Today’s culture wants Easter—oh, and
Christmas—but fears the cost. But without Good Friday, Easter is just a
"fairy tale"—a shallow celebration of bunnies and fuzzy chicks and
colored eggs.
Resurrection means
nothing unless someone dies.
And therein lies the
"Good News". Someone already has died. But you know that. And I keep
coming back to a verse I remember from Paul: “If for this life only we have hoped in Christ, we are of all
people most to be pitied.” (I Corinthians 15:19 NRSV)
I don’t think that’s our problem. One of the
contradictions in Christianity today is the avoidance of “this life.”
I have a good friend who’s a pastor in another denomination who won’t have
anything to do with the democratic process in our nation. “I won’t vote,” he
says. “There’s no point. None of the social problems we have are going to be
worked out until Christ returns.”
Barbara Brown Taylor writes, “But Jesus wasn’t
crucified because he preached about going to heaven when we die. He was
crucified because he called upon the wealthy to feed the hungry. He was crucified
by law and order allied with religion, which is always a deadly mix. Beware
those who claim to know the mind of God and are prepared to use force, if
necessary, to make others conform. Beware those who cannot tell God’s will from
their own. Temple police are always a bad sign. When chaplains start wearing
guns and hanging out at the sheriff’s office, watch out. Someone is about to
have no king but Caesar.”[1]
Will Willimon wrote in his blogsite, “Peculiar
Prophet,” “I remember being at a retreat once where the leader asked us to
think of someone who represented Christ in our lives. As we shared, one woman
stood up and said, “I had to think hard about that one. I kept thinking, ‘Who
is it that told me the truth about myself so clearly that I wanted to kill him
for it?’”
According to John’s gospel, Jesus died because he
told the truth to everyone he met. He was the truth, a perfect mirror in which
people saw themselves through God’s own eyes. And we humans don’t want to see
ourselves as we are. We want to see ourselves as we fantasize: superhero/super
model/super mom, and “right” about everything. We don’t want truth; we want
confirmation.
What happened then is happening now. In the
presence of Christ’s integrity, human pretense is exposed. In the presence of
his faithfulness, human self-deceit is brought to light.

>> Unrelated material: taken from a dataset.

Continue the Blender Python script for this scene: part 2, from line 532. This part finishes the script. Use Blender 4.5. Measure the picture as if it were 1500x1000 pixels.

And so, he must die. The world wants him dead:
Caesar wants him dead, and Caiaphas wants him dead, because he refuses to confirm
the way of life they have chosen, and they refuse to look into the mirror of
truth with which he confronts them.
Resurrection means
nothing unless someone dies. New life is costly. Its price is the rejection of
all that contradicts the abundant life Jesus preached, lived to the fullest, and
offers to all humanity. But we are limited by the clay of which we are made, and
so Paul writes, “For now we see in a mirror, dimly, but
then face to face. Now I know in part, but then I shall know just as I
also am known.” (I
Corinthians 13:12 NRSV) In view of these limitations, the poet writes, “The world
is too much with us.”[2]
Resurrection means
nothing unless someone dies. But Sunday’s coming!
That’s the way it
looks through the Flawed Glass that is my world view.